A count of the number of times students \(s1,s2\) sit at the same table is a simple aggregation:
\[meetcount_{s1,s2} = \sum_{t,m} meet_{s1,s2,t,m}\] |
An obvious objective is to minimize the expression \(\max meetcount_{s1,s2}\). This is easily linearized:
\[\begin{align}\min\>&maxmeetcount\\ &maxmeetcount \ge meetcount_{s1,s2} \>\>\forall s1<s2\end{align}\] |
Model
To test this we use 14 students, 11 months (I assume one month vacation period). The capacities of the 5 tables is 3 except for one table with 2 students (this is to make the capacities sum up to 14).

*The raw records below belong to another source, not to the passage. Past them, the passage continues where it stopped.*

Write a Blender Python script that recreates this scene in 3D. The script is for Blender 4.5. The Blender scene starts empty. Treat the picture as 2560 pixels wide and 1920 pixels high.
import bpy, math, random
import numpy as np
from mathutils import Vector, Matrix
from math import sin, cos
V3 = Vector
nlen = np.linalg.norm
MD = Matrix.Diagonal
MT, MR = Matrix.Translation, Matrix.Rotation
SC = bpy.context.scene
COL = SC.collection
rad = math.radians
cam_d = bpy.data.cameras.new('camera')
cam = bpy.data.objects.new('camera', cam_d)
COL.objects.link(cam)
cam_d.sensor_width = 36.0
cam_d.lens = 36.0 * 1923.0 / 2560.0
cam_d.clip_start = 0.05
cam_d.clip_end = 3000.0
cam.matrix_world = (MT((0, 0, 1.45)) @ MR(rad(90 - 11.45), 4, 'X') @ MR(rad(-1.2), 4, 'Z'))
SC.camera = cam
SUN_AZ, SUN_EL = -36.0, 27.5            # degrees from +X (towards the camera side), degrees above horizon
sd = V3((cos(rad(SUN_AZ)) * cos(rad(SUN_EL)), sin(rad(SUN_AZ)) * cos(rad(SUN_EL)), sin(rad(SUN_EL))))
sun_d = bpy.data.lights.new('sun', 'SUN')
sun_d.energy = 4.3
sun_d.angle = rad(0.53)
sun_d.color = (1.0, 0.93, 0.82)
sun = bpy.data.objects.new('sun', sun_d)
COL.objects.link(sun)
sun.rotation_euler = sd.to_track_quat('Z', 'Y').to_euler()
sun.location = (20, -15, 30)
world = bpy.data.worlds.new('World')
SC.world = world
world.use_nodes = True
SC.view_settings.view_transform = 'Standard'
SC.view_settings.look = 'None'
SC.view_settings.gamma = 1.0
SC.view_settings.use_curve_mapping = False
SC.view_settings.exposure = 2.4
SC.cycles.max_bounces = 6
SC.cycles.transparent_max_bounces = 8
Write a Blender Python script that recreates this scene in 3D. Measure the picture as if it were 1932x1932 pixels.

The equations are exactly the same as discussed above:
To help the solver we fix the table assignment for the first month. In addition I assume student 1 is always sitting at table 1. This makes the model easier to solve. Note that I only fix some variables to 1. As a result a lot of other variables should be zero. E.g. if \(x_{s1,t1,m}=1\) we know that \(x_{s1,t2,m}=0\) and similar for other tables than \(t1\). Instead of fixing all these these myself to zero, I leave it to the MIP presolver to do that for me. This fixing step helps a lot.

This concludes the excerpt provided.